COLUMBUS, Ohio –– Twice on Saturday, safety Lamont Wade felt an obligation.

The first came early in the third quarter of Penn State’s 28-17 loss to Ohio State.

The Buckeyes opened the second half with a 10-play, 75-yard touchdown drive, to seize a commanding 21-0 lead.

The drive was capped off by a pretty, 24-yard pass by quarterback Justin Fields to wide receiver K.J. Hill on a fade route.

Wade was covering Hill on the play, and when he returned to the sideline, a flip was switched.

“After I got that touchdown scored on me, I kinda just blacked [out],” Wade said after the game. “I was misaligned and let them get that [touchdown]. I just told myself I gotta do something –– anything –– to impact the game. I felt like it was my obligation to do something because of what I just gave up.”

The next time Wade stepped onto the field –– after the Nittany Lions responded with their first touchdown of the game –– he made an instant impact.

Ohio State tailback J.K. Dobbins took the handoff on the first play of the drive and ran into a line of Penn State defenders. Linebacker Micah Parsons poked the ball out of Dobbins’ grasp, and the ball seemed to be loose on the turf for 30 seconds, but it was Wade who eventually came up with the ball on the Ohio State 12-yard line .

Two plays later, backup quarterback Will Levis carried the ball into the end zone, and the Nittany Lions were suddenly down by just a touchdown. The Penn State defense trotted back out onto the field, and once again Wade was there to make a play.

Wade hit Fields on the Ohio State 35 and forced another fumble, the Buckeyes’ third, which led to a Jake Pinegar field goal that quickly made it a 21-17 game.

The junior also forced a Fields fumble in the first quarter that saved a touchdown and gave Penn State the ball.

“That’s who we are. That’s who we’ve been for six years,” coach James Franklin said. “We’ll fight and we’ll battle.”

But 17 points was all the Nittany Lions would score. The Buckeyes added a fourth-quarter touchdown with an incredible catch by Chris Olave.

With the loss, Penn State’s hopes for a Big Ten championship and a spot the College Football Playoff died.

Sure, the Lions held Ohio State’s to its lowest yard and point totals of the season. But the 21-0 hole they found themselves in was too much to overcome, especially given the Buckeyes’ seven third-down conversions and two fourth-down conversions.

“I think we just let them hold the ball a little too long,” safety Garrett Taylor said. “We could’ve gotten off the field earlier.

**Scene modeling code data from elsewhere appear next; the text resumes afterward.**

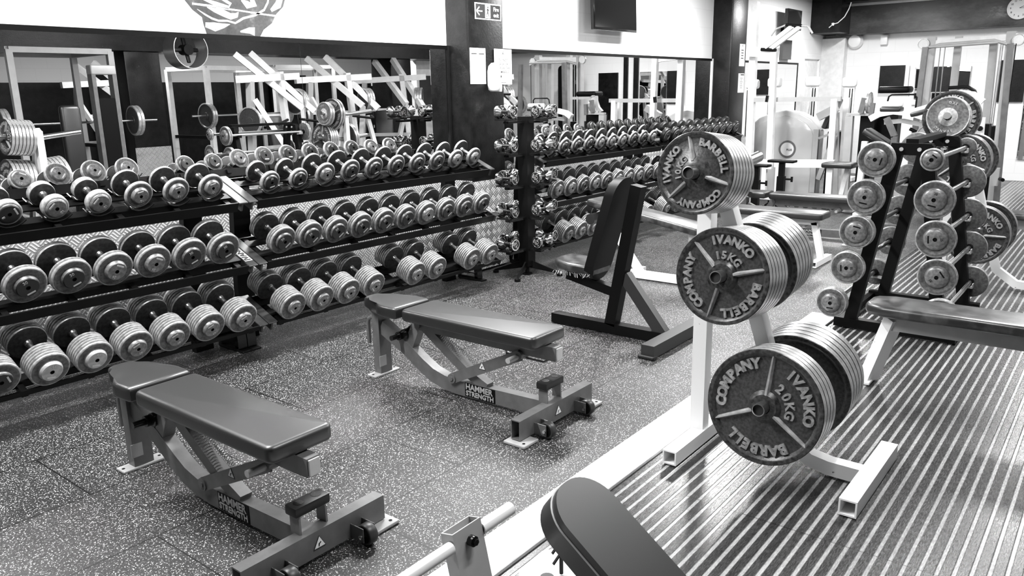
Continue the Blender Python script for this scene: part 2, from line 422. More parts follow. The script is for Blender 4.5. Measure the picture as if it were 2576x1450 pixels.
# tread plate below the mirrors and round the column foot
def plate_panel(name, x0, x1, z0, z1, y):
    mb = MB(); mb.box((0, 0, 0), (x1-x0, z1-z0, 0.006)); o = struct(mb, name, 'diamond')
    o.location = ((x0+x1)/2, y, (z0+z1)/2); o.rotation_euler = (PI/2, 0, 0); return o
plate_panel('wall_cladding', XB, 5.11, 0.02, 0.84, D-.006)
plate_panel('wall_cladding', 5.60, 10.37, 0.02, 0.84, D-.006)
plate_panel('wall_cladding', 10.91, 14.0, 0.02, 0.84, D-.006)
plate_panel('column_cladding', 5.11, 5.60, 0.02, 0.80, 4.443)
plate_panel('column_cladding', 5.79, 6.34, 0.02, 0.84, -2.142)
for sx_, yy in ((5.112, 4.56),):
    mb = MB(); mb.box((0, 0, 0), (.24, .82-.02, .006)); o = struct(mb, 'column_cladding', 'diamond'); o.location = (sx_, yy, .41); o.rotation_euler = (PI/2, 0, -PI/2)
# mirrors
mi_n = 0
for (x0, x1, lab) in ((XB+.1, 1.2, 'wall mirror at the left edge, behind the nearest dumbbells'), (1.202, 3.599, 'large wall mirror under the painted mural behind the nearest dumbbell rack'),
                 (3.602, 5.118, 'wall mirror between the mural and the black fire exit column'), (5.60, 7.099, 'wall mirror just right of the fire exit column behind the dumbbell tree'),
                 (7.102, 10.376, 'wide wall mirror below the television over the far dumbbells'), (10.91, 13.74, 'wall mirror beyond the second black column')):
    mb = MB(); mb.box(((x0+x1)/2, D-.010, 1.37), (x1-x0, .012, 1.06))
    tag(mb.build('wall_mirror', 'mirror', None, 0), lab, 'mirror')
for (x0, x1) in ((XB+.1, 5.118), (5.60, 10.376), (10.91, 13.74)):
    slab('trim_3', x0, x1, D-.022, D, 1.90, 1.93, 'black')
slab('trim_4', 13.74, 13.77, D-.022, D, .84, 1.93, 'black')
slab('trim_4', 10.35, 10.378, D-.03, D, .84, 1.93, 'white')
slab('trim_5', 5.098, 5.12, D-.03, D, .84, 1.93, 'blackgloss')

# painted mural on the block wall (flat paint, generic)
pts = [(2.78, 2.13), (2.83, 2.07), (2.89, 2.03), (2.895, 1.99), (2.91, 1.932), (3.30, 1.932), (3.33, 1.975), (3.40, 2.02), (3.44, 2.08), (3.50, 2.13), (3.53, 2.2), (3.52, 2.45), (3.40, 2.62), (3.1, 2.68), (2.83, 2.6), (2.70, 2.4), (2.70, 2.25)]
mb = MB(); mb.prism([(p[0]-3.1, p[1]-2.1) for p in pts], 0, 0.002)
o = mb.build('wall_mural', 'mural', None, 0); o.location = (3.1, D-.0005, 2.1); o.rotation_euler = (PI/2, 0, 0)
tag(o, 'dark round painted mural with pale swirls on the white block wall', 'mural')
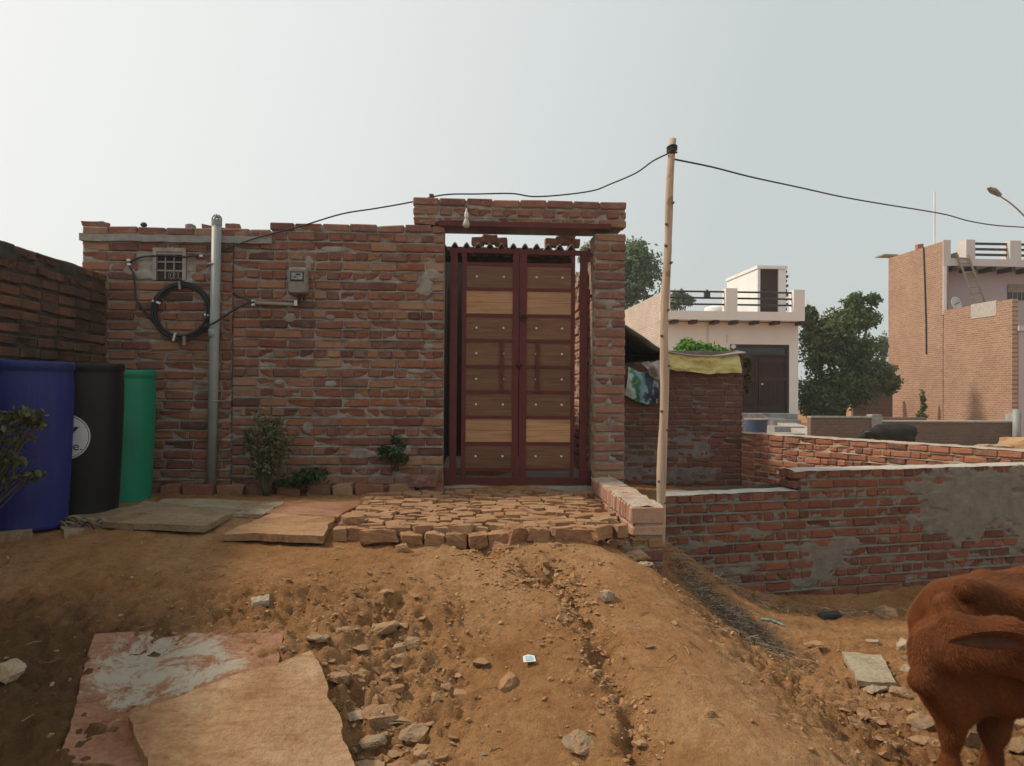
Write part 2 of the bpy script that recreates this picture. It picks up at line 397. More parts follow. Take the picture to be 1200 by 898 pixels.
def slab_mat(name, a, b_, c_, patch=None, thr=(.52, .56), ctr=None):
    m, t, b = NM(name); P = geo(t).outputs['Position']
    n = noise(t, 2.4, 7, .62, P, .8)
    c = ramp(t, n, [(.3, a), (.52, b_), (.72, c_)])
    mp = nN(t, 'ShaderNodeMapping'); mp.inputs['Scale'].default_value = (3, 14, 6); mp.inputs['Rotation'].default_value = (0, 0, .6)
    t.links.new(P, mp.inputs['Vector'])
    v = noise(t, 1.5, 6, .7, mp.outputs[0], 1.2)
    c = mixc(t, ramp(t, v, [(.46, (0, 0, 0)), (.66, (.75,) * 3)]), c, mixc(t, 1.0, c, (.70, .58, .46), 'MULTIPLY'))
    v2 = noise(t, 1.1, 7, .7, P, 2.0)
    c = mixc(t, ramp(t, v2, [(.52, (0, 0, 0)), (.66, (.7,) * 3)]), c, mixc(t, 1.0, c, (.66, .50, .36), 'MULTIPLY'))
    g2 = noise(t, 45, 5, .75, P)
    c = mixc(t, ramp(t, g2, [(.46, (0, 0, 0)), (.64, (.6,) * 3)]), c, mixc(t, 1.0, c, (.62, .56, .5), 'MULTIPLY'))
    if patch:
        pn = math_(t, 'ADD', math_(t, 'MULTIPLY', noise(t, 5.0, 8, .78, P, .5), .8), math_(t, 'MULTIPLY', noise(t, 38, 5, .8, P), .2))
        if ctr:
            sp = nN(t, 'ShaderNodeSeparateXYZ'); t.links.new(P, sp.inputs[0])
            dx = math_(t, 'DIVIDE', math_(t, 'SUBTRACT', sp.outputs[0], ctr[0]), ctr[2])
            dy = math_(t, 'DIVIDE', math_(t, 'SUBTRACT', sp.outputs[1], ctr[1]), ctr[3])
            q = math_(t, 'ADD', math_(t, 'MULTIPLY', dx, dx), math_(t, 'MULTIPLY', dy, dy))
            pn = math_(t, 'SUBTRACT', pn, math_(t, 'MULTIPLY', q, .16))
        c = mixc(t, ramp(t, pn, [(thr[0], (0, 0, 0)), (thr[1], (.95,) * 3)]), c, patch)
    t.links.new(c, b.inputs['Base Color']); b.inputs['Roughness'].default_value = .88; b.inputs['Specular IOR Level'].default_value = .2
    bump(t, b, math_(t, 'ADD', noise(t, 16, 6, .7, P), math_(t, 'MULTIPLY', noise(t, 110, 3, .7, P), .4)), .8, .02); return m
M['slab_tan'] = slab_mat('tan_sandstone', (.30, .165, .082), (.385, .235, .13), (.46, .31, .195))
M['slab_pink'] = slab_mat('pink_sandstone', (.27, .135, .082), (.33, .17, .105), (.37, .205, .125), (.365, .325, .255), (.42, .49), (-1.33, 3.38, .42, .36))
M['slab_grey'] = slab_mat('grey_sandstone', (.26, .195, .135), (.34, .25, .16), (.40, .32, .225))
M['slab_green'] = slab_mat('greenish_sandstone', (.34, .29, .20), (.40, .34, .245), (.45, .385, .29))

def leaf_mat(name, tones, trans=.25):
    m, t, b = NM(name)
    n = len(tones); c = ramp(t, rnd(t), [(i / n, x) for i, x in enumerate(tones)])
    t.links.new(c, b.inputs['Base Color']); b.inputs['Roughness'].default_value = .6; b.inputs['Specular IOR Level'].default_value = .25
    tr = nN(t, 'ShaderNodeBsdfTranslucent'); t.links.new(mixc(t, 1.0, c, (1.3, 1.4, .8), 'MULTIPLY'), tr.inputs[0])
    ms = nN(t, 'ShaderNodeMixShader'); ms.inputs[0].default_value = trans
    o = [n_ for n_ in t.nodes if n_.type == 'OUTPUT_MATERIAL'][0]
    t.links.new(b.outputs[0], ms.inputs[1]); t.links.new(tr.outputs[0], ms.inputs[2]); t.links.new(ms.outputs[0], o.inputs[0])
    return m
M['leaf_tree'] = leaf_mat('tree_leaves', [(.075, .115, .036), (.115, .16, .052), (.055, .09, .03), (.155, .185, .07), (.09, .135, .043)])
M['leaf_tree_brown'] = leaf_mat('tree_leaves_brownish', [(.14, .165, .07), (.175, .18, .085), (.10, .13, .05)])
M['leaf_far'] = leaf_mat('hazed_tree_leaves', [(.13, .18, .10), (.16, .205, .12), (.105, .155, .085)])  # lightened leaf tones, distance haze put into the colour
M['leaf_dark'] = leaf_mat('shrub_leaves', [(.05, .065, .022), (.07, .085, .03), (.10, .095, .04), (.04, .055, .02), (.13, .10, .055)])
M['leaf_olive'] = leaf_mat('olive_leaves', [(.08, .115, .035), (.11, .14, .05), (.15, .155, .07), (.06, .09, .028), (.18, .16, .085)])
M['leaf_green'] = leaf_mat('weed_leaves', [(.035, .075, .018), (.05, .10, .025), (.03, .06, .016)])
M['leaf_vine'] = leaf_mat('vine_leaves', [(.09, .20, .035), (.12, .25, .045), (.07, .16, .03)])

# brick pattern only for walls too far off to pick the bricks apart
def far_brick(name, a, b_, mort, side, scale=1.0):
    m, t, b = NM(name); P = geo(t).outputs['Position']
    sp = nN(t, 'ShaderNodeSeparateXYZ'); t.links.new(P, sp.inputs[0])
    cx = nN(t, 'ShaderNodeCombineXYZ'); t.links.new(sp.outputs[1 if side else 0], cx.inputs[0]); t.links.new(sp.outputs[2], cx.inputs[1])
    br = nN(t, 'ShaderNodeTexBrick'); t.links.new(cx.outputs[0], br.inputs['Vector'])
    br.inputs['Scale'].default_value = 1.0; br.inputs['Brick Width'].default_value = .24; br.inputs['Row Height'].default_value = .0867
    br.inputs['Mortar Size'].default_value = .015; br.inputs['Color1'].default_value = a + (1,); br.inputs['Color2'].default_value = b_ + (1,)
    br.inputs['Mortar'].default_value = mort + (1,); br.inputs['Mortar Smooth'].default_value = .3
    d = noise(t, .9, 6, .7, P)
    c = mixc(t, ramp(t, d, [(.42, (0, 0, 0)), (.65, (.5,) * 3)]), br.outputs[0], mixc(t, 1.0, br.outputs[0], (.72, .68, .66), 'MULTIPLY'))
    c = mixc(t, ramp(t, noise(t, 9, 4, .7, P), [(.45, (0, 0, 0)), (.7, (.5,) * 3)]), c, mixc(t, 1.0, c, (1.3, 1.25, 1.2), 'MULTIPLY'))
    t.links.new(c, b.inputs['Base Color']); b.inputs['Roughness'].default_value = .95
    bump(t, b, math_(t, 'ADD', math_(t, 'MULTIPLY', br.outputs['Fac'], -1.0), math_(t, 'MULTIPLY', noise(t, 12, 3, .6, P), .6)), .9, .03); return m
M['far_brick_side'] = far_brick('far_brick_side', (.40, .215, .132), (.30, .148, .092), (.42, .325, .245), True)
M['far_brick_front'] = far_brick('far_brick_front', (.44, .235, .15), (.36, .175, .11), (.30, .225, .165), False)
M['far_brick_old'] = far_brick('far_brick_old', (.20, .125, .09), (.16, .10, .075), (.15, .12, .10), False)
M['far_brick_white'] = far_brick('far_brick_white', (.56, .47, .41), (.50, .40, .34), (.42, .36, .31), True)

def print_mat():
    m, t, b = NM('printed_banner'); P = geo(t).outputs['Position']
    sp = nN(t, 'ShaderNodeSeparateXYZ'); t.links.new(P, sp.inputs[0])
    u = math_(t, 'DIVIDE', math_(t, 'SUBTRACT', sp.outputs[0], at(733, 450, 10.5).x), .50)
    a = math_(t, 'ADD', math_(t, 'ADD', u, math_(t, 'MULTIPLY', math_(t, 'SUBTRACT', sp.outputs[2], 1.8), .35)), math_(t, 'MULTIPLY', math_(t, 'SUBTRACT', noise(t, 9, 4, .6, P), .5), .8))
    c = ramp(t, a, [(.05, (.42, .47, .44)), (.16, (.38, .46, .42)), (.24, (.05, .18, .06)), (.34, (.05, .14, .10)), (.42, (.16, .32, .34)), (.55, (.22, .36, .38)), (.60, (.03, .045, .09)), (.80, (.03, .04, .08)), (.86, (.36, .40, .37)), (.97, (.40, .42, .38))])
    t.links.new(c, b.inputs['Base Color']); b.inputs['Roughness'].default_value = .5
    bump(t, b, noise(t, 14, 3, .5, P), .4, .02); return m
M['banner'] = print_mat()
def tarp_mat():
    m, t, b = NM('yellow_tarp'); P = geo(t).outputs['Position']
    c = ramp(t, noise(t, 3.0, 6, .65, P, .5), [(.3, (.54, .44, .13)), (.55, (.62, .53, .20)), (.75, (.60, .55, .34))])
    c = mixc(t, ramp(t, noise(t, 26, 3, .6, P), [(.62, (0, 0, 0)), (.66, (.5,) * 3)]), c, (.22, .19, .10))
    t.links.new(c, b.inputs['Base Color']); b.inputs['Roughness'].default_value = .45
    bump(t, b, noise(t, 16, 4, .55, P, 1.0), .6, .03); return m
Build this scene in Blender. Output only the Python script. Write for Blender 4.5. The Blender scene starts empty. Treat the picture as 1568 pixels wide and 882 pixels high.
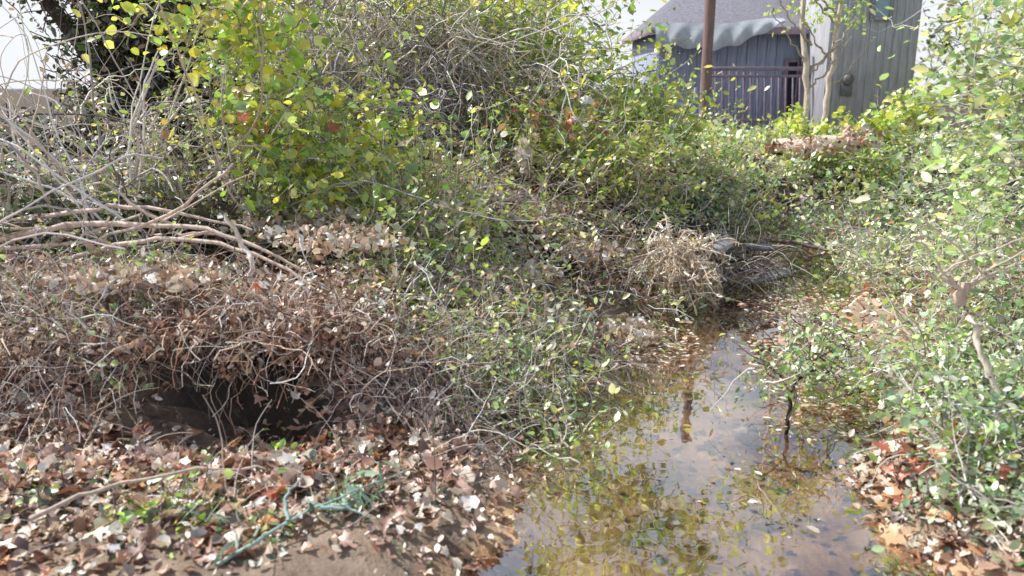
import bpy, math
import numpy as np
from mathutils import Vector
rng = np.random.default_rng(11)
scene = bpy.context.scene

# ------------------------------------------------------------------ helpers
def ss(v, a, b):
    t = np.clip((v - a) / (b - a), 0, 1)
    return t * t * (3 - 2 * t)

def link(o):
    scene.collection.objects.link(o); return o

def empty(name):
    e = bpy.data.objects.new(name, None); e.empty_display_size = .2
    return link(e)

def mesh_np(name, V, faces, mat, col=None, parent=None, smooth=False):
    me = bpy.data.meshes.new(name)
    V = np.asarray(V, np.float32)
    me.vertices.add(len(V)); me.vertices.foreach_set("co", V.ravel())
    loops = np.concatenate([f.ravel() for f in faces]).astype(np.int32)
    tot = np.concatenate([np.full(len(f), f.shape[1]) for f in faces])
    start = np.concatenate([[0], np.cumsum(tot)[:-1]]).astype(np.int32)
    me.loops.add(len(loops)); me.loops.foreach_set("vertex_index", loops)
    me.polygons.add(len(tot)); me.polygons.foreach_set("loop_start", start)
    if smooth:
        me.polygons.foreach_set("use_smooth", np.ones(len(tot), bool))
    me.update(calc_edges=True)
    if col is not None:
        at = me.color_attributes.new("Col", 'FLOAT_COLOR', 'POINT')
        c = np.ones((len(V), 4), np.float32); c[:, :3] = col
        at.data.foreach_set("color", c.ravel())
    me.materials.append(mat)
    o = link(bpy.data.objects.new(name, me))
    if parent: o.parent = parent
    return o

# terrain --------------------------------------------------------------
EY = [-60, 1, 2.55, 3.19, 4.15, 4.79, 5.64, 6.6, 7.34, 9, 11]
EL = [-.6, -.25, -.06, .05, .32, .55, .94, 1.7, 2.4, 3.6, 6]
ER = [1.5, 1.35, 1.5, 1.6, 1.95, 2.15, 2.5, 2.95, 3.4, 4.6, 7]
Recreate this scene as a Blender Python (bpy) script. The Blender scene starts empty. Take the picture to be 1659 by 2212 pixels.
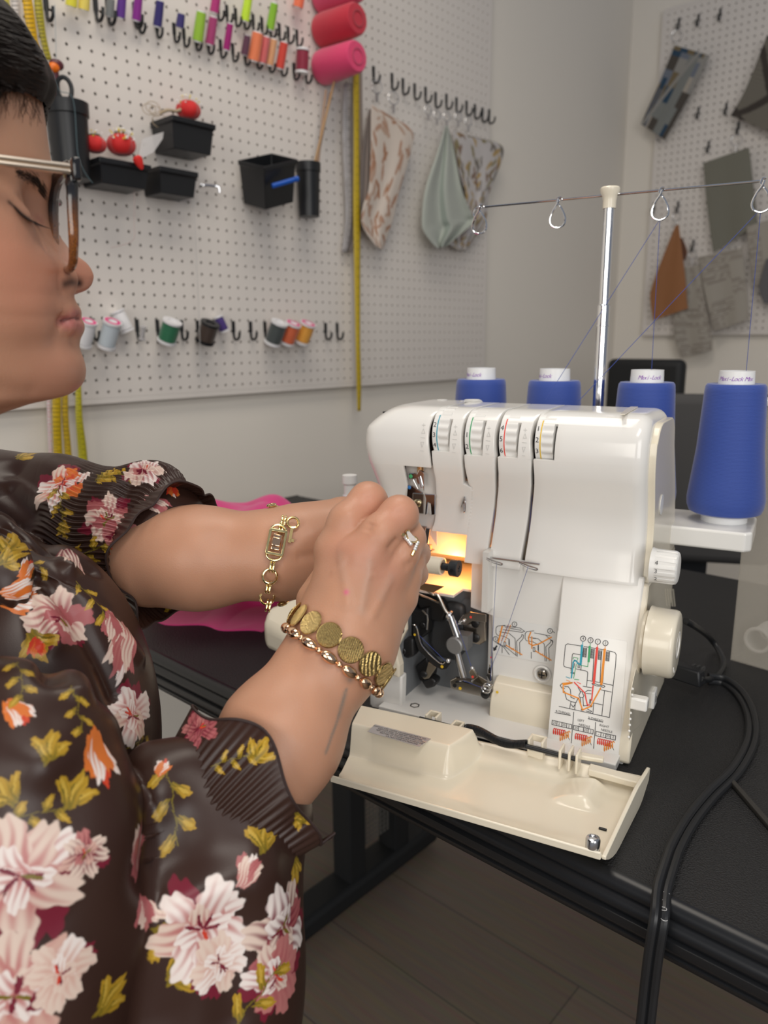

But knowing we can go out there against one of the nation’s top offenses –– if not the top offense –– and hold our own for four quarters is definitely positive.”

Penn State safety Lamont Wade (38) pulls back Ohio State running back J.K. Dobbins (2) in Saturday's loss.
Maddie Schroeder / MCT
Penn State safety Lamont Wade (38) pulls back Ohio State running back J.K. Dobbins (2) in Saturday's loss.

In the locker room after the game, Wade felt his second obligation.

He and defensive tackle Antonio Shelton, spoke in front of the entire team and were “excellent,” Franklin said.

Wade’s message to the team was simple.

“Of course this hurts, it’s a tough pill to swallow. But we fought our butts off,” Wade recounted. “The only thing that’s holding my tears back right now is how hard we fought. It hurts, but me being proud of those guys in the locker room has helped me out right now.”

Wade added: “I just feel like sometimes it’s my moral obligation to be there for people or lift people up. That’s what I try to do in life.”

Sometimes, pride is enough to help ease a loss for players like Wade. But for guys like defensive end Yetur Gross-Matos, “A loss is a loss.”

Regardless, Penn State has a chance to close out the decade with another 10-win season by beating Rutgers at home next week.

“The season’s not over,” Taylor said.